Credit Suisse has come to an out-of-court settlement with former star banker Iqbal Khan in the case of allegations of spying that eventually forced the resignation of the Chief Executive Tidjane Thiam.
“Everybody involved has agreed to settle and this matter is now closed,” Simone Meier said.
The nitty gritty of the agreements are still unknown as it ends a dispute that rocked the normally sedate world of Swiss banking when allegations of corporate espionage involving Credit Suisse emerged in September 2019.
The details of the affair became public when Khan, after defecting to UBS, confronted a private detective who was following him and his wife through Zurich.

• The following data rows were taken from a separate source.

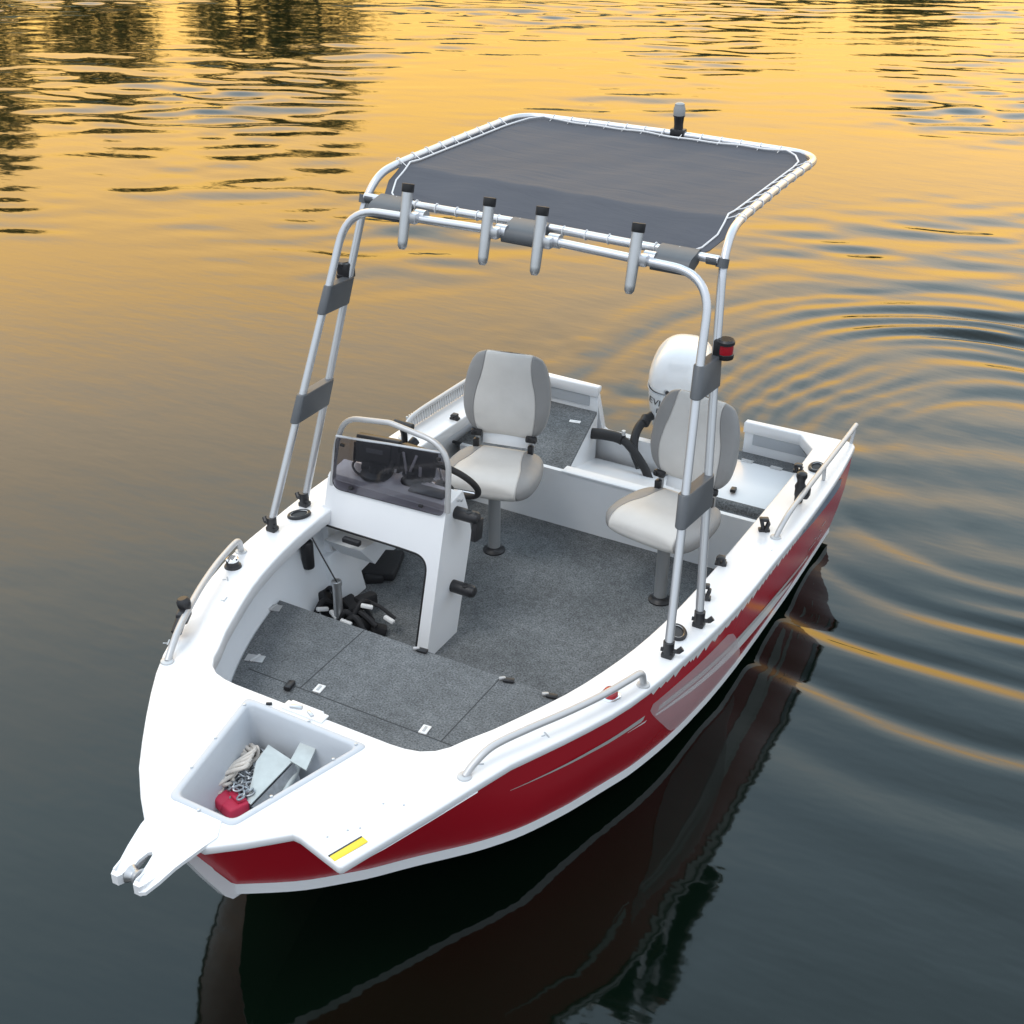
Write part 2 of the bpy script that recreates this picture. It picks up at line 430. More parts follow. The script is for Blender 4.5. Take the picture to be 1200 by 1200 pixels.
# ---- hull decals and patches (sub-parts of the hull)
def strip_on_side(y0, y1, tf, wf, n=60, off=.0025, jag=None):
    lo = []; hi = []
    for i in range(n + 1):
        u = i / n; y = lerp(y0, y1, u); t = tf(y); w = wf(y)
        j = jag(u) if jag else 0
        lo.append(side(y, t - w / 2, off)); hi.append(side(y, t + w / 2 + j, off))
    return [lo, hi]
SW_Y = [.3, .56, .92, 1.35, 1.8, 2.26, 2.59, 2.91, 3.18, 3.42, 3.60]
SW_T = [.10, .17, .26, .39, .48, .58, .64, .69, .71, .70, .68]
def sw(y): return itp(y, SW_Y, SW_T)
mb = MB()  # pale half-transparent patch laid over the red side, stripes show through
mb.grid(strip_on_side(.62, 3.58, lambda y: sw(y), lambda y: itp(y, [.6, 1.0, 1.9, 2.5, 3.1, 3.58], [.010, .07, .075, .075, .045, .005])), 0)
mb.grid(strip_on_side(.9, 2.95, lambda y: sw(y) - itp(y, [.9, 1.6, 2.3, 2.95], [.15, .115, .10, .05]), lambda y: itp(y, [.9, 1.3, 1.75, 2.2, 2.95], [.06, .19, .17, .09, .005]), off=.003), 1)
mb.grid(strip_on_side(.25, .95, lambda y: sw(y) - .02, lambda y: itp(y, [.25, .6, .95], [.01, .05, .006])), 1)
mb.build('stripe_decal', [M['silver'], M['decal']], hull, smooth=False)
# slanted white lettering remnants along the top edge: jagged broken strokes
mb = MB(); rr = random.Random(3)
y = 1.02; low = []
while y < 2.86:
    base = itp(y, [1.0, 1.4, 2.3, 2.9], [.97, .94, .92, .97]); l = rr.uniform(.022, .075)
    low.append((y, base + .02)); low.append((y + l * .55, base - rr.uniform(.0, .02)))
    low.append((y + l, base - rr.uniform(.012, .045))); y += l + .002
mb.grid([[side(yy, t, .003) for yy, t in low], [side(yy + .07, 1.035, .003) for yy, t in low]])
mb.build('lettering', M['decal'], hull, smooth=False)
mb = MB(); mb.grid([[side(y, itp(y, [.38, 1.35], [.74, .93]), .0028) for y in np.linspace(.38, 1.35, 40)], [side(y, min(1., itp(y, [.38, .62, 1.35], [.84, .99, 1.])), .0028) for y in np.linspace(.38, 1.35, 40)]], 0)
mb.build('registration_label', M['decal_grey'], hull, smooth=False)
mb = MB()   # blotches of pale wear near the stern
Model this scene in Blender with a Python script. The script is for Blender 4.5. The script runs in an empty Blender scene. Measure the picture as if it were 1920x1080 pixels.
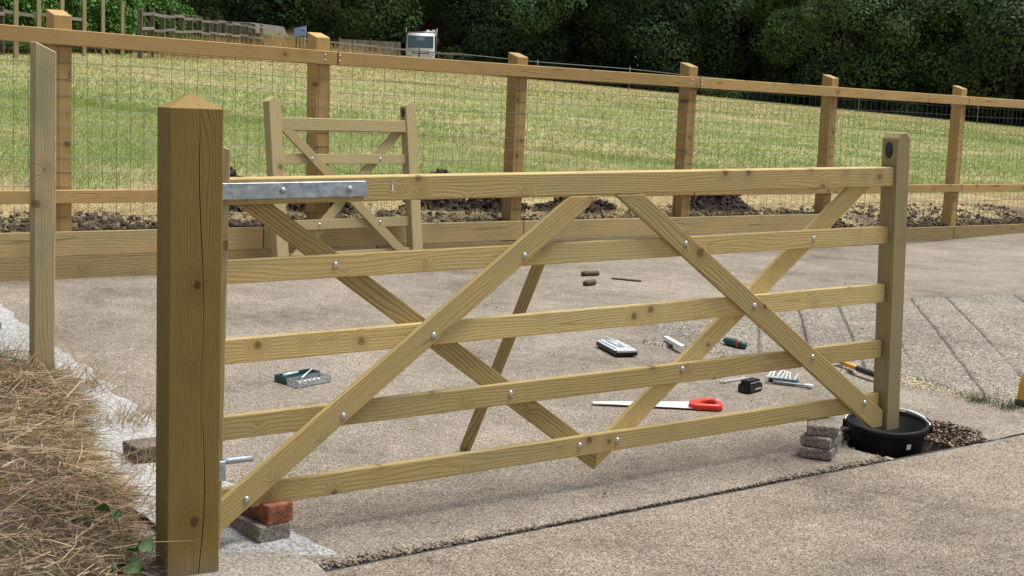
import bpy, bmesh, math, random
import numpy as np
from mathutils import Vector, Matrix
S = bpy.context.scene
C = S.collection
rng = np.random.default_rng(7)
random.seed(7)
R = math.radians

# ------------------------------------------------------------------ camera, sky, sun, exposure
cam_d = bpy.data.cameras.new('camera'); cam = bpy.data.objects.new('camera', cam_d); C.objects.link(cam)
cam_d.sensor_width = 36; cam_d.lens = 2600 / 1920 * 36; cam_d.clip_start = .05; cam_d.clip_end = 2000
PT, RL = R(7.39), math.atan(.038)
upP = Vector((0, math.sin(PT), math.cos(PT))); fwd = Vector((0, math.cos(PT), -math.sin(PT))); X1 = Vector((1, 0, 0))
cr = X1 * math.cos(RL) + upP * math.sin(RL); cu = upP * math.cos(RL) - X1 * math.sin(RL)
cam.matrix_world = Matrix(((cr.x, cu.x, -fwd.x, 0), (cr.y, cu.y, -fwd.y, 0), (cr.z, cu.z, -fwd.z, 1.5), (0, 0, 0, 1)))
S.camera = cam
SUN_DIR = Vector((.30, .12, .95)).normalized()
W = bpy.data.worlds.new('World'); S.world = W; W.use_nodes = True
wn = W.node_tree.nodes; wl = W.node_tree.links
bg = wn['Background']; sky = wn.new('ShaderNodeTexSky'); sky.sky_type = 'NISHITA'; sky.sun_disc = False
sky.sun_elevation = math.asin(SUN_DIR.z); sky.sun_rotation = math.atan2(SUN_DIR.x, SUN_DIR.y)
sky.dust_density = .6; sky.air_density = 1.0; sky.ozone_density = .6
grey = wn.new('ShaderNodeHueSaturation'); grey.inputs['Saturation'].default_value = .35      # thin high cloud: a paler, greyer sky
wl.new(sky.outputs[0], grey.inputs['Color']); wl.new(grey.outputs[0], bg.inputs[0]); bg.inputs[1].default_value = .05
sd = bpy.data.lights.new('sun', 'SUN'); sd.energy = 3.0; sd.angle = R(35); sd.color = (1, .97, .92)
so = bpy.data.objects.new('sun', sd); C.objects.link(so); so.rotation_euler = SUN_DIR.to_track_quat('Z', 'Y').to_euler(); so.location = (0, 0, 30)
S.view_settings.view_transform = 'Standard'; S.view_settings.look = 'None'; S.view_settings.gamma = 1
S.view_settings.exposure = 1.1
S.cycles.max_bounces = 6; S.cycles.diffuse_bounces = 3; S.cycles.transparent_max_bounces = 8

# ------------------------------------------------------------------ ground shape
A0 = R(34.0); DS = np.array([math.cos(A0), math.sin(A0)]); DN = np.array([-DS[1], DS[0]])
B0 = np.array([-1.0, 4.32]); FA = np.array([-3.2, 8.57]); FD = np.array([6.05, 5.42]); FD = FD / np.hypot(*FD); FN = np.array([-FD[1], FD[0]])
def gh(x, y):
    x = np.asarray(x, float); y = np.asarray(y, float)
    px, py = x - B0[0], y - B0[1]
    s = px * DS[0] + py * DS[1]; t = px * DN[0] + py * DN[1]
    zg = -.018 + .0178 * np.clip(s, -12, 20)
    k = (s - (FA - B0) @ DS) / (FD @ DS); tf = np.maximum((FA - B0) @ DN + k * (FD @ DN), .8); zf = .306 - .0128 * k
    sl = np.clip((zf - zg) / tf, 0, .12)
    return np.where(t < 0, zg + .02 * t, zg + sl * t)
def gz(x, y): return float(gh(x, y))
FC = (-0.03486, -0.06108, 0.0493, 0.00207, -0.01247, 0.00462)
def fz(x, y):
    x = np.clip(np.asarray(x, float), -70, 80); y = np.clip(np.asarray(y, float), -20, 150)
    return FC[0] + FC[1] * x + FC[2] * y + FC[3] * x * y / 100 + FC[4] * y * y / 100 + FC[5] * x * x / 100
def fzf(x, y): return float(fz(x, y))
def hash2(i, j, seed=0):
    n = (i.astype(np.int64) * 374761393 + j.astype(np.int64) * 668265263 + seed * 1442695041) & 0x7fffffff
    n = ((n ^ (n >> 13)) * 1274126177) & 0x7fffffff
    return ((n ^ (n >> 16)) & 0xffff) / 65535.
def vnoise(x, y, seed=0):
    x = np.asarray(x, float); y = np.asarray(y, float)
    i = np.floor(x); j = np.floor(y); fx = x - i; fy = y - j
    fx = fx * fx * (3 - 2 * fx); fy = fy * fy * (3 - 2 * fy); i = i.astype(int); j = j.astype(int)
    a = hash2(i, j, seed); b = hash2(i + 1, j, seed); c = hash2(i, j + 1, seed); d = hash2(i + 1, j + 1, seed)
    return (a * (1 - fx) + b * fx) * (1 - fy) + (c * (1 - fx) + d * fx) * fy
def fbm(x, y, seed=0, o=4):
    v = 0; a = .5; n = 0
    for q in range(o):
        v = v + a * vnoise(np.asarray(x) * 2 ** q, np.asarray(y) * 2 ** q, seed + q); n += a; a *= .5
    return v / n
def sstep(a, b, x):
    t = np.clip((np.asarray(x, float) - a) / (b - a), 0, 1); return t * t * (3 - 2 * t)

# ------------------------------------------------------------------ object helpers
def link(o, parent=None):
    C.objects.link(o)
    if parent is not None: o.parent = parent
    return o
def tag(o, label=None, cat=None, group=None, kind=None):
    if label: o['label'] = label
    if cat: o['category'] = cat
    if group: o['group'] = group
    if kind: o['kind'] = kind
    return o
def empty(name, loc=(0, 0, 0), rot=(0, 0, 0), label=None, cat=None, group=None, mat=None):
    o = bpy.data.objects.new(name, None); o.empty_display_size = .1; C.objects.link(o)
    if mat is not None: o.matrix_world = mat
    else: o.location = loc; o.rotation_euler = rot
    return tag(o, label, cat, group)
def mobj(name, v, f, mat, parent=None, M=None, smooth=False):
    me = bpy.data.meshes.new(name); me.from_pydata([tuple(p) for p in v], [], [tuple(q) for q in f]); me.update()
    if mat: me.materials.append(mat)
    if smooth: me.shade_smooth()
    o = link(bpy.data.objects.new(name, me), parent)
    if M is not None: o.matrix_local = M
    return o
def bobj(name, bm, mat, parent=None, M=None, smooth=False):
    me = bpy.data.meshes.new(name); bmesh.ops.recalc_face_normals(bm, faces=bm.faces); bm.to_mesh(me); bm.free()
    if mat: me.materials.append(mat)
    if smooth: me.shade_smooth()
    o = link(bpy.data.objects.new(name, me), parent)
    if M is not None: o.matrix_local = M
    return o
def frame(o, xd, yd):
    x = Vector(xd).normalized(); y = Vector(yd); y = (y - x * y.dot(x)).normalized(); z = x.cross(y)
    return Matrix(((x.x, y.x, z.x, o[0]), (x.y, y.y, z.y, o[1]), (x.z, y.z, z.z, o[2]), (0, 0, 0, 1)))
def prism(poly, t0, t1, bev=.003, seg=1):
    """polygon in (X, Z), thickness along Y"""
    bm = bmesh.new(); n = len(poly)
    a = [bm.verts.new((p[0], t0, p[1])) for p in poly]; b = [bm.verts.new((p[0], t1, p[1])) for p in poly]
    bm.faces.new(a); bm.faces.new(b[::-1])
    for i in range(n): bm.faces.new((a[i], b[i], b[(i + 1) % n], a[(i + 1) % n]))
    bmesh.ops.recalc_face_normals(bm, faces=bm.faces)
    if bev: bmesh.ops.bevel(bm, geom=list(bm.edges), offset=bev, segments=seg, affect='EDGES', clamp_overlap=True)
    return bm
def beam(name, L, w, t, mat, parent, M, bev=.003, slant=0):
    poly = [(0, -w / 2), (L, -w / 2), (L - slant, w / 2), (0, w / 2)]
    return bobj(name, prism(poly, -t / 2, t / 2, bev), mat, parent, M)
def boxbm(sx, sy, sz, bev=.003, seg=1, c=(0, 0, 0)):
    bm = bmesh.new(); bmesh.ops.create_cube(bm, size=1)
    for v in bm.verts: v.co = Vector((v.co.x * sx + c[0], v.co.y * sy + c[1], v.co.z * sz + c[2]))
    if bev: bmesh.ops.bevel(bm, geom=list(bm.edges), offset=bev, segments=seg, affect='EDGES', clamp_overlap=True)
    return bm
def box(name, sx, sy, sz, mat, parent=None, M=None, bev=.003, seg=1, c=(0, 0, 0)):
    return bobj(name, boxbm(sx, sy, sz, bev, seg, c), mat, parent, M)
def lathe(name, prof, n, mat, parent=None, M=None, closed=False):
    v, f = [], []
    m = len(prof)
    for i in range(n):
        a = 2 * math.pi * i / n
        for r, z in prof: v.append((r * math.cos(a), r * math.sin(a), z))
    for i in range(n):
        for j in range(m - 1 if not closed else m):
            a, b = i * m + j, i * m + (j + 1) % m; c, d = ((i + 1) % n) * m + (j + 1) % m, ((i + 1) % n) * m + j
            f.append((a, d, c, b))
    return mobj(name, v, f, mat, parent, M, True)
def tubevf(path, r, n=6, closed=False):
    P = [Vector(p) for p in path]; v, f = [], []
    m = len(P)
    for i, p in enumerate(P):
        a = P[i - 1] if (i > 0 or closed) else P[i]; b = P[(i + 1) % m] if (i < m - 1 or closed) else P[i]
        d = (b - a).normalized(); u = d.cross(Vector((0, 0, 1)))
        if u.length < 1e-3: u = d.cross(Vector((0, 1, 0)))
        u.normalize(); w = d.cross(u); rr = r[i] if isinstance(r, (list, tuple)) else r
        for q in range(n):
            t = 2 * math.pi * q / n; v.append(p + u * math.cos(t) * rr + w * math.sin(t) * rr)
    for i in range(m if closed else m - 1):
        for q in range(n):
            i2 = (i + 1) % m
            f.append((i * n + q, i * n + (q + 1) % n, i2 * n + (q + 1) % n, i2 * n + q))
    if not closed: f.append(tuple(range(n))[::-1]); f.append(tuple((m - 1) * n + q for q in range(n)))
    return v, f
def tube(name, path, r, mat, parent=None, M=None, n=6, closed=False, smooth=True):
    v, f = tubevf(path, r, n, closed); return mobj(name, v, f, mat, parent, M, smooth)
def npmesh(name, V, F, mat, col=None, parent=None, smooth=False):
    """V (n,3); F (m,k) equal-size faces; col (n,3) as point attribute 'col'"""
    me = bpy.data.meshes.new(name); n, (m, k) = len(V), F.shape
    me.vertices.add(n); me.vertices.foreach_set('co', np.asarray(V, np.float32).ravel())
    me.loops.add(m * k); me.loops.foreach_set('vertex_index', F.astype(np.int32).ravel())
    me.polygons.add(m); me.polygons.foreach_set('loop_start', np.arange(0, m * k, k, dtype=np.int32)); me.polygons.foreach_set('loop_total', np.full(m, k, np.int32))
    if smooth: me.polygons.foreach_set('use_smooth', np.ones(m, bool))
    me.update(calc_edges=True)
    if col is not None:
        a = me.attributes.new('col', 'FLOAT_COLOR', 'POINT'); a.data.foreach_set('color', np.c_[col, np.ones(n)].astype(np.float32).ravel())
    me.materials.append(mat)
    return link(bpy.data.objects.new(name, me), parent)
def unit(v): return v / np.maximum(np.linalg.norm(v, axis=-1, keepdims=True), 1e-9)
def blades(P, D, L, Wd, bend, colr):
    """curved tapering blades -> V, F(tri), col"""
    n = len(P); side = unit(np.cross(D, rng.normal(size=(n, 3)))); L = L[:, None]; Wd = Wd[:, None]
    p1 = P + D * L * .5 + bend * L * .2; p2 = P + D * L + bend * L * .75
    V = np.stack([P - side * Wd, P + side * Wd, p1 - side * Wd * .7, p1 + side * Wd * .7, p2], 1).reshape(-1, 3)
    b = (np.arange(n) * 5)[:, None]
    F = np.stack([b + [0, 1, 3], b + [0, 3, 2], b + [2, 3, 4]], 1).reshape(-1, 3)
    return V, F, np.repeat(colr, 5, 0)
def leaves(P, Nrm, size, colr, asp=.62):
    n = len(P); a = unit(np.cross(Nrm, rng.normal(size=(n, 3)))); b = np.cross(Nrm, a); s = size[:, None]
    V = np.stack([P - a * s * .5, P + b * s * asp * .5 + Nrm * s * .1, P + a * s * .5, P - b * s * asp * .5 + Nrm * s * .1], 1).reshape(-1, 3)
    q = (np.arange(n) * 4)[:, None]
    F = np.stack([q + [0, 1, 2], q + [0, 2, 3]], 1).reshape(-1, 3)
    return V, F, np.repeat(colr, 4, 0)

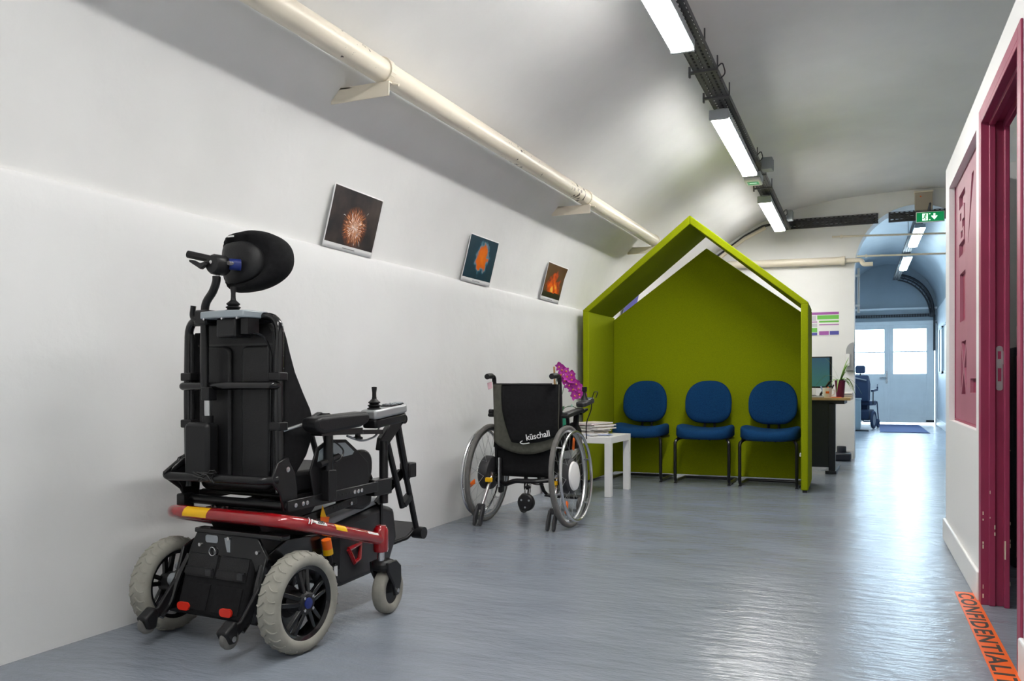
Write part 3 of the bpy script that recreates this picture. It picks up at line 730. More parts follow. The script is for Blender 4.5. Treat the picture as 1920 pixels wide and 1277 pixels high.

Initially Credit Suisse described it as a rogue spying case run by then-Chief Operating Officer Pierre-Olivier Bouee but then it widened as details emerged of other instances of surveillance.
The departures of Bouee and Thiam, a private investigator who organised the surveillance committed suicide after the affair came to light.
The NZZ am Sonntag further revealed that the settlement would then see the withdrawal of the complaints Khan had filed against the bank and the private detectives.
“The investigations associated with the criminal charges will be discontinued,” Erich Wenzinger, spokesman for the Chief Public Prosecutor’s Office in the Canton of Zurich, told.
Enforcement proceedings by Swiss financial markets FINMA last year into Credit Suisse`s actions were still ongoing, a spokesman said. He declined to comment on how long the process, which started last September, would last.